I hope you are using yarns that are natural fibers, or mostly natural fibers. Why waste time knitting with inferior products? In addition, synthetic yarns are mostly made from oil, and you know we need to conserve oil. Also, sythetic yarns are not biodegradable, so they leave the earth in worse shape for our children. Have I convinced you? No? Then think about these ideas:

I know that many people use synthetics because they think they are the only yarns that can be machine washed. This is incorrect. Cottons and some wools can be machine washed. Additionally, some people use synthetics because they think they or their babies are allergic to wool. This is very rare. More typically people are irritated by harsh wools but can certainly wear soft wools.

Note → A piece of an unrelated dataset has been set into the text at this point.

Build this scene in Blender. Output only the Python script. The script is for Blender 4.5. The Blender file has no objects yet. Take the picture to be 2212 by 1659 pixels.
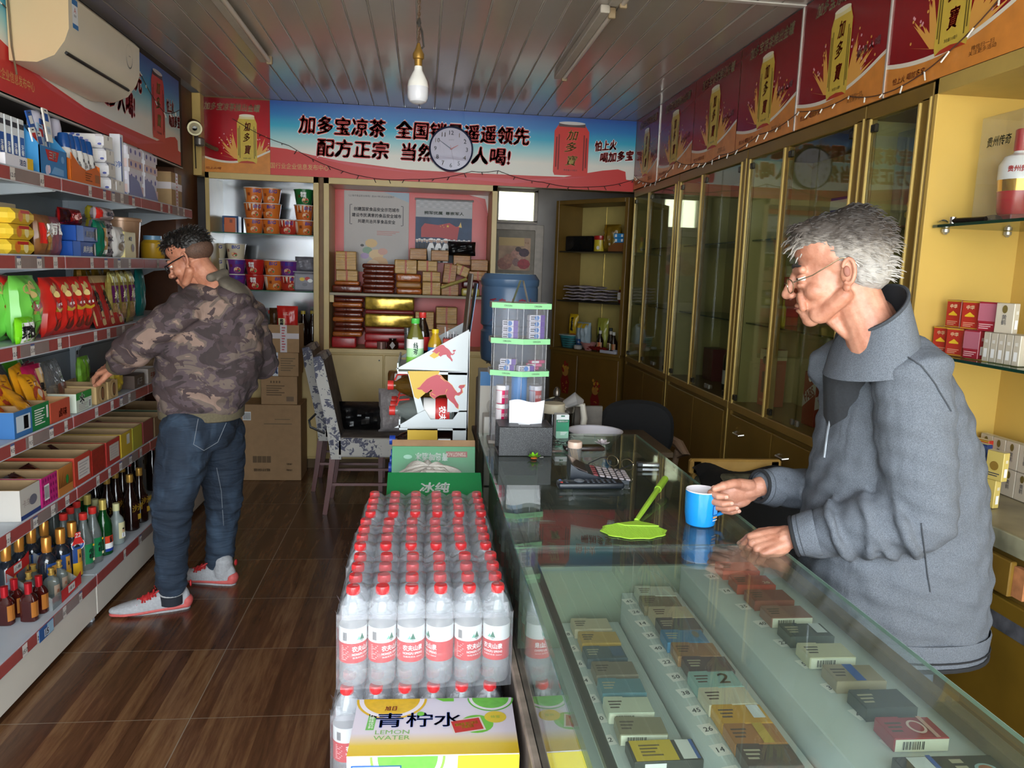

A final thought: Remember how the synthetic yarn melted and formed a hard ball when it was lit by a match? Is that the kind of fiber you want to put on your body or your loved one's bodies?

Even though many yarns can be machine washed, you may still prefer to hand wash your knits. Why?

Hand washing is much gentler on the fibers and results in a sweet smelling, soft garment. While there are many machine washable wools, cottons, and blends on the market, be aware that every time you machine wash as opposed to hand washing, you are taking a little life from the garment and increase the risk of pilling and fading. For baby sweaters that will not be worn for many years, this machine washing is not too much of a problem, unless you want to pass the precious sweater on to a brother or sister. For an adult's sweater that you want to last for decades, you might think twice about machine washing.

If you do use the machine, here is some advice:
1) Use only the most delicate, hand wash cycle.
2) Use a very short wash cycle.
3) Do not put the knitwear in with a regular load of wash which may cause too much abrasion. Instead, put an old clean towel in with the sweater.
4) Be VERY CAREFUL about using the dryer. Most knits should be dried flat, not tumbled dry. The risk of shrinkage and bleeding in the dryer are great. If your dryer has a very delicate, handwash cycle, you might try using it for just a few minutes and then let the garment finish drying flat.